Non, le message est clairement à destination des patrons occidentaux de l’Ukraine, à savoir les États-Unis. Vladimir Poutine fixe à l’avance les lignes rouges à ne pas franchir dont il va discuter avec Joe Biden lors de leur rencontre en Suisse. L’Ukraine et sa potentielle adhésion à l’OTAN seront clairement un des sujets importants de la discussion entre Vladimir Poutine et Joe Biden, et le Président russe a décidé de faire savoir à l’avance où se trouve la ligne rouge à ce sujet, afin qu’il n’y ait aucune possibilité de mauvaise interprétation.
Il est possible en outre que ce message s’adresse aussi à une seconde cible, à savoir le peuple russe.
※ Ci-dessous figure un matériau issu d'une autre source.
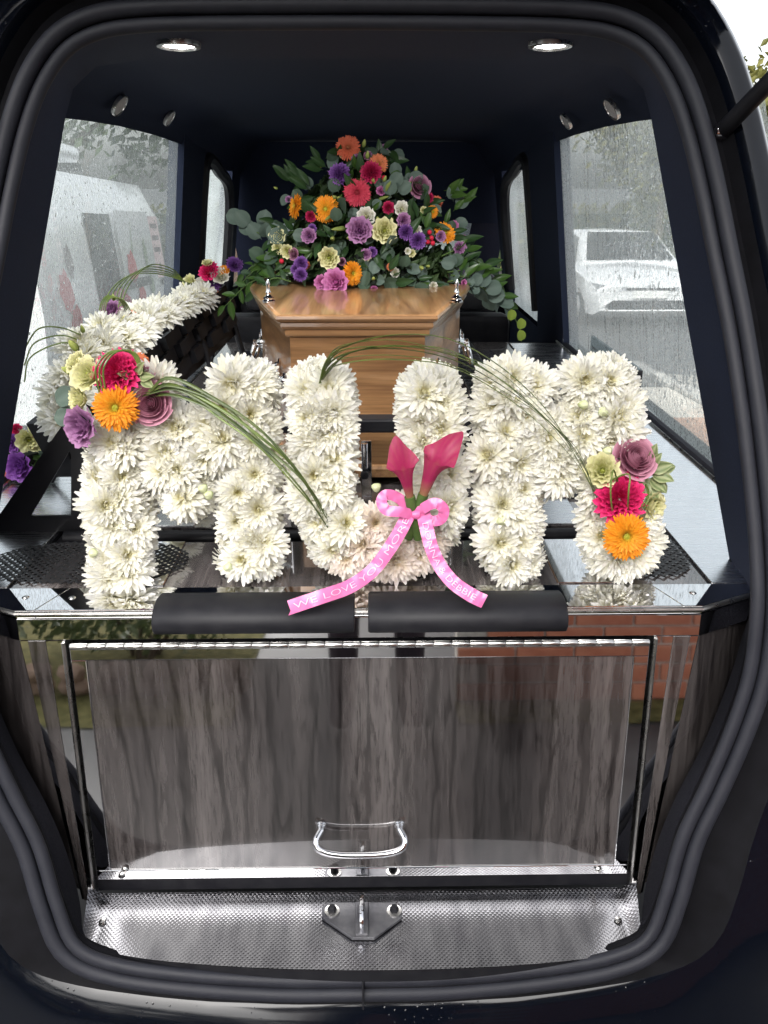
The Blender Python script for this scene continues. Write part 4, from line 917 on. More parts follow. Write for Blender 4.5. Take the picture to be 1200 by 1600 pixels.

En effet, les élections approchent, et contrairement à ce que beaucoup de russophobes et de pseudo experts occidentaux de la Russie peuvent raconter, Vladimir Poutine est très modéré concernant l’Ukraine et les relations avec l’Occident, comparé aux principaux partis d’opposition.
En effet, tant le parti communiste que le parti LDPR de Jirinovski sont partisans d’une ligne bien plus dure envers Kiev et ses patrons occidentaux. Et cette modération est souvent reprochée au Président russe. Beaucoup de gens en Russie voudraient une réaction bien plus dure de la Russie. Il est donc possible que Vladimir Poutine ait décidé de faire d’une pierre deux coups avec cette interview, en mettant en garde les États-Unis, tout en contentant son électorat afin de ne pas le perdre au profit des principaux partis d’opposition lors des prochaines élections.